Илья Авербах не боится обнаженности мысли, потому что она его мучает и требует выхода.
Он пользуется всеми средствами для уточнения, для наглядности, для почти осязаемой образности мысли, чтобы довести ее до предельной (порой чересчур) ясности. И захлестами музыки (такой человечно-нервной музыки Олега Каравайчука), которая дает этой интеллектуальной собранности необходимую эмоциональную разрядку. И откровенностью натюрмортов. И резвой очерченностью рамок, когда в эту раму, как в старинный портрет, вписан лик человеческий.
И тут на режиссера щедро (опять же порой чересчур) работает «кисть» оператора Дмитрия Долинина. Она «разводит» в красках мысль, ловит ее в сочном пятне, в крупности дождевой капли, в жирности пропитанной влагой земли, в неестественной глубинности глаз...
Без метафоричности такому режиссеру не обойтись.
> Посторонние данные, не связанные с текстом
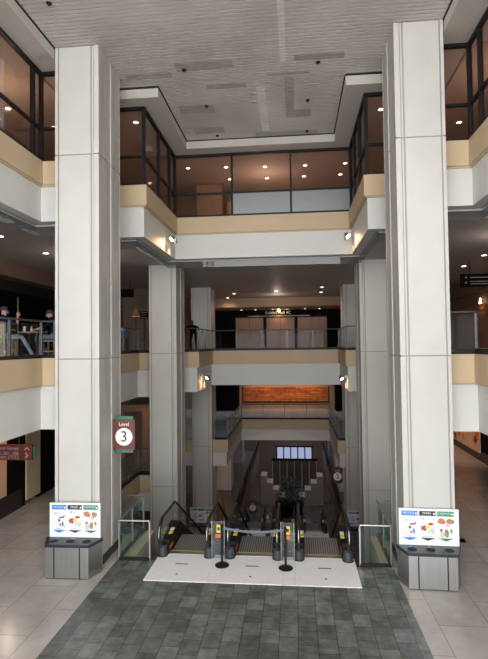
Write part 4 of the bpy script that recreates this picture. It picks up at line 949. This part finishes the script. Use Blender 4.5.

И опасность тут не в ней, а в нажиме, в недоверии к зрительскому восприятию. Вовсе не обязательно долго снимать падающее яблоко, чтобы сказать, что «яблоко от яблони». Весь фильм потом будет об этом, зачем же ему, румяному, так долго катиться к нашим ногам.
И что надо спасать вечное, в книгах заложенное — об этом тоже весь фильм. Так зачем же под конец это рапидом снятое «книжное крушение»? Ткань, сплетенная из тончайших мыслей, моментально рвется, когда в нее вплетается тяжеловесная метафора.
Все же остальное — этот приглушенный, стекающий с магнитофонных пленок английский «биг-бит», мягко покрывающий тишину старого русского города. Этот концерт Шумана, под звуки которого Зина Бегункова читает чужие письма. Эти поезда, которые привозят и увозят других. Эта насыщенность летнего воздуха и дрожащая зябкость начинающейся осени — все это (и многое другое) обволакивает мысль ароматом предчувствий и ожиданий, скорби и метаний, отчаяния и надежд, без которых мысль бы отяжелела и никогда не пробилась к нашему сердцу. ‹…›
Вера Ивановна, без которой мы, и правда забудем, что нельзя читать чужие письма, поднята Ириной Купченко на такую высоту духовной устойчивости, перед которой интуитивно не может устоять и наша Зиночка. Ведь она до безумия любит Веру Ивановну. Объяснить себе, за что, не сможет. Но именно эта непохожесть учительницы внушила Зиночке единственно подлинное чувство, вопреки всем остальным, взятым напрокат. Единственную подлинную верность и любовь.
Гербер А. Что такое плохо, когда все хорошо // Советский экран. 1976. № 19.